OW not married. 10yrs younger than me. Says he was infatuated with her a long time before PA started. PA started 2-3 weeks after I left Europe (I had to return 3months ahead for work reasons. I was 8 weeks pregnant). OW has strong history of chosing 'impossible' men, or men who are going to leave her.
Originally Posted By: Allen A
It sounds like he has to give up a LOT to move to Europe (friends and family?), not just you if I am right?
Not really. He's European. Has great friends there, plus his family. If he leaves here however, he will be leaving me, his baby, and equivalent friends and family on my side whom he was close to. We always said if it didn't work out here, we'd go back to Europe. I think it hit him at the end that he didn't want to leave Europe one more time. He just didn't hear himself/couldn't express it.
Originally Posted By: Allen A
His claims are all over the map. I would focus more on what he's DONE. Has he put any money away for child support? Has he tried to educate himself at all about parenting? Has he done any work to support you through pregnancy?
Official child support as such - NO. But he's unemployed right now, so he can't do anything for the moment. Has said adamantly "Know I will support our child financially for the rest of my life". I believe him.
Parenting education - Not a thing. Attended one birth class at my request for my sake.
Hasn't supported me in any way during the pregancy (except long-distance emotional support on the phone when we were separated and I waited 3 months for his return here). Since he arrived in the country, virtually nothing. He's been in hiding. Doesn't want to give me hope for our M, perhaps?
Originally Posted By: Allen A
He hasn't moved there with her yet.. why not?
After he dropped the bomb on arrival at Xmas, I said many times early in the piece "if you love her so much, why are you here? Go back to her and test your love if it's so real and important to you". He refused. I think because of the baby (he's well aware all eyes are on him to repeat what his father did to him, and doesn't want the associated guilt. But seems to have no plan - articulated anyway - beyond that). Also she is sort of a distant cousin, a close family friend. I think he'd have to wait a time for their affair to become socially acceptable. It's possible she'll come out here for a time- I just don't know.
Originally Posted By: Allen A
I think at this point a hard and fast pressure on him AND you finding a support team to REPLACE him so he isn't needed is a good hit to him.
Done. I have my parents and have hired a midwife.
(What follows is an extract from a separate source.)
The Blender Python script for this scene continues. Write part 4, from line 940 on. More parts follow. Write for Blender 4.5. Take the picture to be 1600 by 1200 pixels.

I am lucky I have support. How do I put pressure on him?
Originally Posted By: Allen A
He seems to get a fix from feeling needed and a provider here.. eh wants to be that providing father.. so, I say have a good friend offer to do all teh work and just tell him you don't need him.
Yes, I think he wants to feel noble in some way that he hasn't abandoned us. Even if he has. He knows my mum and midwife are replacing him. Doesn't seem bothered?! It's so shocking to me. He's an ALIEN!
Originally Posted By: Allen A
I don't know what the laws are in your area, but you may want to find otu what the rules are surroundign child support and visitation so you know how FAR you CAN push..
He only has to pay child support if he finds employment. visitiation is based on the baby and mothers needs. I have seen a lawyer about it. basically he has to fit in with me. I haven't told him any of this. Nor about the L.
Originally Posted By: Allen A
If you think he IS sincere about being a parent and you can use that as leverage then take it away until he plays ball.
I think he's sincere in that unconsciously/consciously he is driven to not repeat what his Dad did. And he DID want this child.
Ok, but what do we define as 'playing ball' here?
I agree with everything you said about shaming him on the father point - it's clearly his biggest point of suffering (dating back to childhood- been running from it all his life).
But just this minute I got an email from him which said he would agree to talk to a counselor about effective parenting. It would be a solo thing.
Do I now tell him I don't want him to do that??